INSTRUCTION: Every line of the data that contains the string "Write" must be copied.

═════ RAW DATA

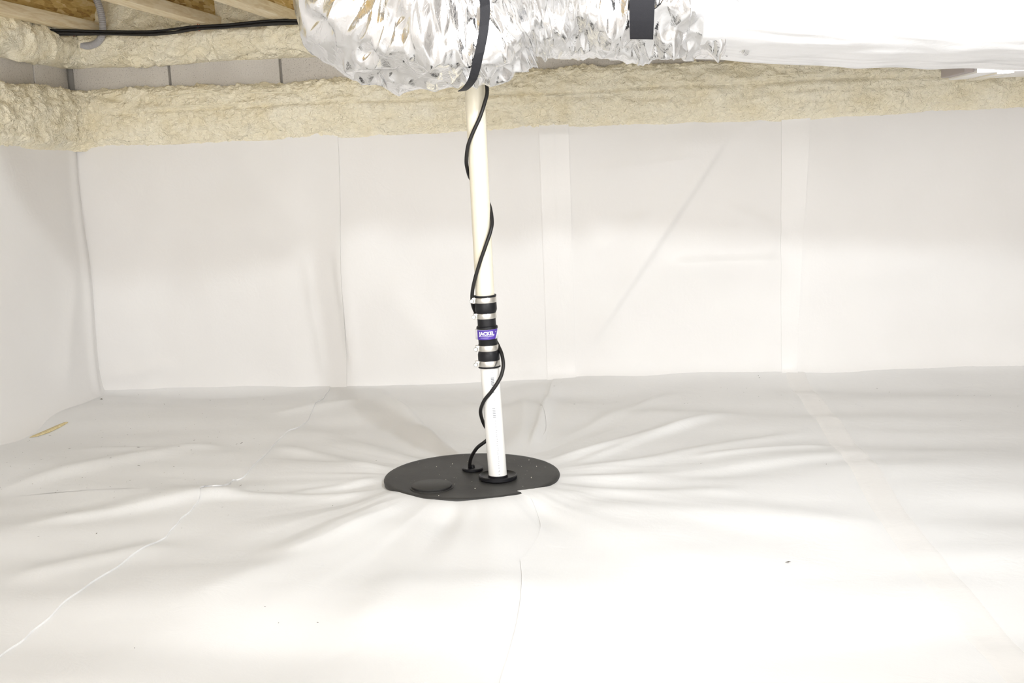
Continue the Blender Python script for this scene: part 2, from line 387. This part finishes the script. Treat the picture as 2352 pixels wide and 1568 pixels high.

══════════
═════ RAW DATA

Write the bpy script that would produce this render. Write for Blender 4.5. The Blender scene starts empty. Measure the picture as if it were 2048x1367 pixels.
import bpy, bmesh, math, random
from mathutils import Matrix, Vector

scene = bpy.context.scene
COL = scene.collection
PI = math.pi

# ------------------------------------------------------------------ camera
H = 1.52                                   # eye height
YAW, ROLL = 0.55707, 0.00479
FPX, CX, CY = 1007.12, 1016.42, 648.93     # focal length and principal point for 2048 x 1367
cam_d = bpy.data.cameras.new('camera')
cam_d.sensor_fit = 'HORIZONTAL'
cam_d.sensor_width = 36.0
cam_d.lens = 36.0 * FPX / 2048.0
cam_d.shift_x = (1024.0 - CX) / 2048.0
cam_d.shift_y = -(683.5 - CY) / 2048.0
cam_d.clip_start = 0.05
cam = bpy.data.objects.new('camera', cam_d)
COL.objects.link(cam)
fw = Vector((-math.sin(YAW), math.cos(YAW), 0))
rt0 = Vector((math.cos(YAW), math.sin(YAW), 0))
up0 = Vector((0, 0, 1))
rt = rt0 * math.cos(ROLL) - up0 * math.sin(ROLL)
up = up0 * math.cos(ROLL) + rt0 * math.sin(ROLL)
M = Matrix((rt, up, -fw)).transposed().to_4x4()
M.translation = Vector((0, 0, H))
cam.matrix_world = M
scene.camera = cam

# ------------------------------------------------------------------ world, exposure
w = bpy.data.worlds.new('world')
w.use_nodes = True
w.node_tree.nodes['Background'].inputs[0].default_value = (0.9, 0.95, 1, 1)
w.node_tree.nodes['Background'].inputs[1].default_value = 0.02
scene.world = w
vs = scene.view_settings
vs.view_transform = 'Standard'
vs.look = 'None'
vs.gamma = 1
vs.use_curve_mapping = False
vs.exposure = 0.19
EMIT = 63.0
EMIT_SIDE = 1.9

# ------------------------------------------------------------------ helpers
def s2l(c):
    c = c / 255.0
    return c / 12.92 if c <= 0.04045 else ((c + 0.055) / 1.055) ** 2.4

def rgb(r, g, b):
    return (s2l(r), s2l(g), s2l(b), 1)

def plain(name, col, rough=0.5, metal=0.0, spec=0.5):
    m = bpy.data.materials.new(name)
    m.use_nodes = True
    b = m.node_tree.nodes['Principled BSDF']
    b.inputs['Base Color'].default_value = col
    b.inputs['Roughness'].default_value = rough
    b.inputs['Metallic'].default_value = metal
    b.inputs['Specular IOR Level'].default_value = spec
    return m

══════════
═════ RAW DATA

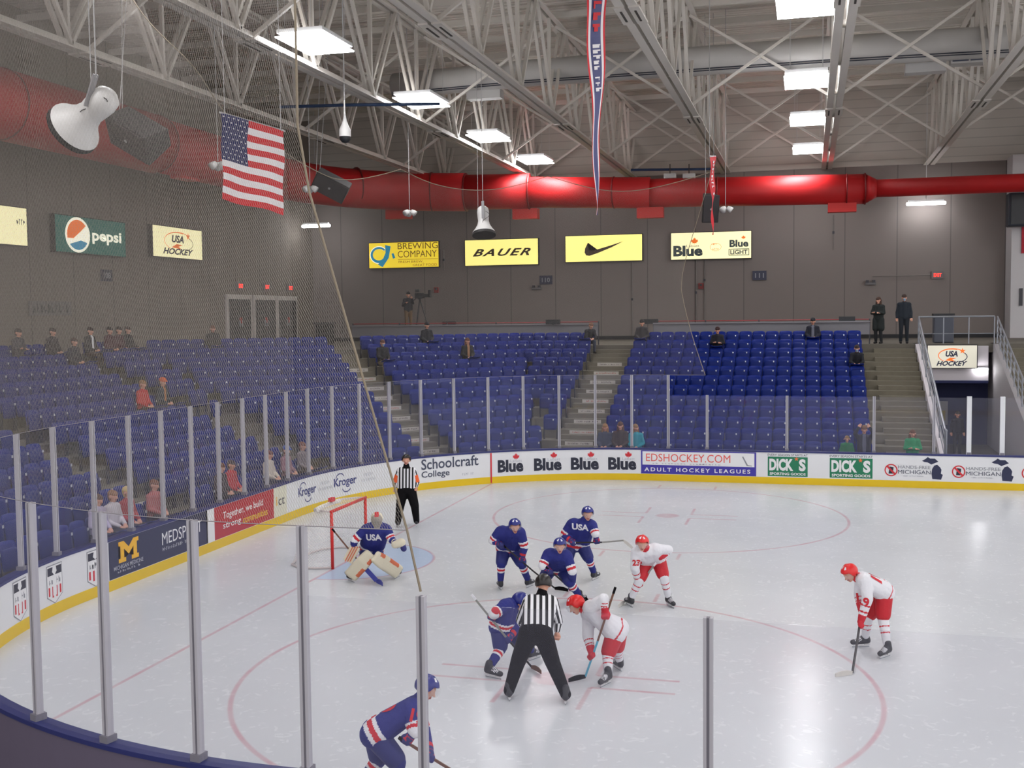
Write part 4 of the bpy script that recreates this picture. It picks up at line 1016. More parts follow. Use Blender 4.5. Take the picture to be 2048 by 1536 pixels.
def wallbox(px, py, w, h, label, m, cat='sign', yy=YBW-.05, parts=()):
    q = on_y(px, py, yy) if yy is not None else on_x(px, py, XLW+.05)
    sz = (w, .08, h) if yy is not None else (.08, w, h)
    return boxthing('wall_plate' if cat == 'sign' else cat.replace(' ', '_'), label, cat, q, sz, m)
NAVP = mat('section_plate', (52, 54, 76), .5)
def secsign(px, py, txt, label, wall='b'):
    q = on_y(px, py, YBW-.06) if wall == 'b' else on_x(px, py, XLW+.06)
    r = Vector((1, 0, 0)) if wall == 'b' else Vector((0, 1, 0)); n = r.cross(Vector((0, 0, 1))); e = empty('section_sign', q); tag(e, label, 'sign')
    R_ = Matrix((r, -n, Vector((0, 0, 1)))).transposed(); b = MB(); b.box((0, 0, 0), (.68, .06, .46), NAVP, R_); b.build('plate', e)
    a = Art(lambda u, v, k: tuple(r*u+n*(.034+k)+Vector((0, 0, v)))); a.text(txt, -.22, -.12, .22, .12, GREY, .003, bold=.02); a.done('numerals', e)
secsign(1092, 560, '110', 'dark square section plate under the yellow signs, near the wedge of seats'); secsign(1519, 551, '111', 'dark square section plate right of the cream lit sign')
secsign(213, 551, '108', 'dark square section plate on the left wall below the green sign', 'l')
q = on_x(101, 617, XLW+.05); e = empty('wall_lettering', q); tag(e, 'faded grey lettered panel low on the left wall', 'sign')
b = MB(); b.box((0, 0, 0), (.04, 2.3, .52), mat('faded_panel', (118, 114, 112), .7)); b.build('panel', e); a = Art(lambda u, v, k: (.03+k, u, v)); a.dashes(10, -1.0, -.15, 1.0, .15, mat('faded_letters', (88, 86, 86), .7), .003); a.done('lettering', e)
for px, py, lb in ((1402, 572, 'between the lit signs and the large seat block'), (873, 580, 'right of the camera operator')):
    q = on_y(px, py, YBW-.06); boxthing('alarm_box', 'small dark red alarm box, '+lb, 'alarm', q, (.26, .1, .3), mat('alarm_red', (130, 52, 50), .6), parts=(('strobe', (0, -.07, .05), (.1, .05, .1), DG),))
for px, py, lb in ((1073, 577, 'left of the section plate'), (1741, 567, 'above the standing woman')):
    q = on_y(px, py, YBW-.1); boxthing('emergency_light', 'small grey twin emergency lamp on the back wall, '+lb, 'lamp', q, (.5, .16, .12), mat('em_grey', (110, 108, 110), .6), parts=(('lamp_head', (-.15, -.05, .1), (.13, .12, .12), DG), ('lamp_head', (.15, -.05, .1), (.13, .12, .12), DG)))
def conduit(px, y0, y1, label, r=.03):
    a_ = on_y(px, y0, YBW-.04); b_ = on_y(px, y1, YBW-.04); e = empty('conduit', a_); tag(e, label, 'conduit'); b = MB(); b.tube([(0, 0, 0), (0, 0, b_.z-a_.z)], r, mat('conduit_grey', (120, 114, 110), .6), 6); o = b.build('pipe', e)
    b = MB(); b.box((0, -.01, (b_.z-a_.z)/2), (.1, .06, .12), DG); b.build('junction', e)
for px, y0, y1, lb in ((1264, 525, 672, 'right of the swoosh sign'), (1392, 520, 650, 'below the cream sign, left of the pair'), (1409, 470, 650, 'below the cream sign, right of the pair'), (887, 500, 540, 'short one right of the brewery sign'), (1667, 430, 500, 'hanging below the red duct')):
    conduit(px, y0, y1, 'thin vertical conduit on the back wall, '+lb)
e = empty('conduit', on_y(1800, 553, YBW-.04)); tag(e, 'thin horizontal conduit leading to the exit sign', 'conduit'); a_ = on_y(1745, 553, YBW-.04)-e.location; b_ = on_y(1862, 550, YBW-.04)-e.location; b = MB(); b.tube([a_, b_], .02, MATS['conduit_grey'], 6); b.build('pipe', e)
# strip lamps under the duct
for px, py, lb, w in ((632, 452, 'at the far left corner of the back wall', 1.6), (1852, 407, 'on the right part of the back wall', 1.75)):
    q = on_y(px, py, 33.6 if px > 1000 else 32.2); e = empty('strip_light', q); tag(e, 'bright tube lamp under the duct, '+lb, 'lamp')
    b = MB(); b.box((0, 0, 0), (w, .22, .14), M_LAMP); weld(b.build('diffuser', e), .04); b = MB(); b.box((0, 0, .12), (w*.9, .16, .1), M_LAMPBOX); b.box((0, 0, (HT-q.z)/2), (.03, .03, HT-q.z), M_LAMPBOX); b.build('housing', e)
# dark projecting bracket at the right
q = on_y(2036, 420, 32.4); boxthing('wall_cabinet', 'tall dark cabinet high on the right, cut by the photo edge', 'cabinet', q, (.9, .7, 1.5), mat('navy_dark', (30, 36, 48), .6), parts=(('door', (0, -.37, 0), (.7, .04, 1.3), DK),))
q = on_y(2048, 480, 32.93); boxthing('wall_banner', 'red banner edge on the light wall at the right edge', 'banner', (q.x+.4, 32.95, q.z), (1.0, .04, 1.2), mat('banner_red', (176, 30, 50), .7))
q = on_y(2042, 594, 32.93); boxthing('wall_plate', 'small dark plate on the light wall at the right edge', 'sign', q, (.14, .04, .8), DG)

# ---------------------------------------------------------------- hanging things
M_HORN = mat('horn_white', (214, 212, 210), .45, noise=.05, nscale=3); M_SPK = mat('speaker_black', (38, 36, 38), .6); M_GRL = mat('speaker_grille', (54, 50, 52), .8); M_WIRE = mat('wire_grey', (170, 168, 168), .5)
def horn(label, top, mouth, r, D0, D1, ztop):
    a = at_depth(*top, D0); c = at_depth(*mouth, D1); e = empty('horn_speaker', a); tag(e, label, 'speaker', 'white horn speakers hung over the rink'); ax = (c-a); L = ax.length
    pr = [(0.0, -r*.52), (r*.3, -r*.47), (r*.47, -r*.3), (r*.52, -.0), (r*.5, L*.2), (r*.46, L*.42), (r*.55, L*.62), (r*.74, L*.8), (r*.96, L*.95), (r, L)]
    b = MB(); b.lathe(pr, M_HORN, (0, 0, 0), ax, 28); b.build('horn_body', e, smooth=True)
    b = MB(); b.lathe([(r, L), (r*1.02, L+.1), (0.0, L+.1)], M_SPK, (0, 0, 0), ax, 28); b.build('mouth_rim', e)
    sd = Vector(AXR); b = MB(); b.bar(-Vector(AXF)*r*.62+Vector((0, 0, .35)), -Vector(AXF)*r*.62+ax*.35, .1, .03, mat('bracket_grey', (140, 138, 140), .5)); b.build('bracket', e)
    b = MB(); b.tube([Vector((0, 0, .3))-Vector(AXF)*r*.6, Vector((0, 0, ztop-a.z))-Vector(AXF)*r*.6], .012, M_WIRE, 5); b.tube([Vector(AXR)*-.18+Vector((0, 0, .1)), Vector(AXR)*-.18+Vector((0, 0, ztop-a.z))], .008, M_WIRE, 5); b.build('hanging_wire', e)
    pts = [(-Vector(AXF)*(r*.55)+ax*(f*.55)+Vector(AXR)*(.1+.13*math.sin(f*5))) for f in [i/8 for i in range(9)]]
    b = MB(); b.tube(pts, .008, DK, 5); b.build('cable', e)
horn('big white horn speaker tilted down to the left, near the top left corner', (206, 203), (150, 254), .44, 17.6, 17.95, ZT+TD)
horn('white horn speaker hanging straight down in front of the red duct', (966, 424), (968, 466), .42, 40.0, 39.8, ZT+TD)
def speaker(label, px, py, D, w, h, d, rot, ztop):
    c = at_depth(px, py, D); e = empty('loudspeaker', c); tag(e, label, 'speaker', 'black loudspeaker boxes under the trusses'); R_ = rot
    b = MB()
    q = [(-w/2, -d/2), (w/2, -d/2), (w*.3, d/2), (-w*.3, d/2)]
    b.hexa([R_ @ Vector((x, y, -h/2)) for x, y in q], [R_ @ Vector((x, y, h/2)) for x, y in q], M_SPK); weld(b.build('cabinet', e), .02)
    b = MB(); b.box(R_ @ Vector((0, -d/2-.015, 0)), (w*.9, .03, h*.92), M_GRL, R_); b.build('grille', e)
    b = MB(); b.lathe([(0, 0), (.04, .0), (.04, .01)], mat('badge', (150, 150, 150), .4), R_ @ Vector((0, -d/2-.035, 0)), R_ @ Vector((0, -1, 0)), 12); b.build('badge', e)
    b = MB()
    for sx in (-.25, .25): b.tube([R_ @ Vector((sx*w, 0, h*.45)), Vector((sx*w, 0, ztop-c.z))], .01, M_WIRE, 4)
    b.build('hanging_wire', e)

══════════

TASK RESPONSE:
Write the bpy script that would produce this render. Write for Blender 4.5. The Blender scene starts empty. Measure the picture as if it were 2048x1367 pixels.
Write part 4 of the bpy script that recreates this picture. It picks up at line 1016. More parts follow. Use Blender 4.5. Take the picture to be 2048 by 1536 pixels.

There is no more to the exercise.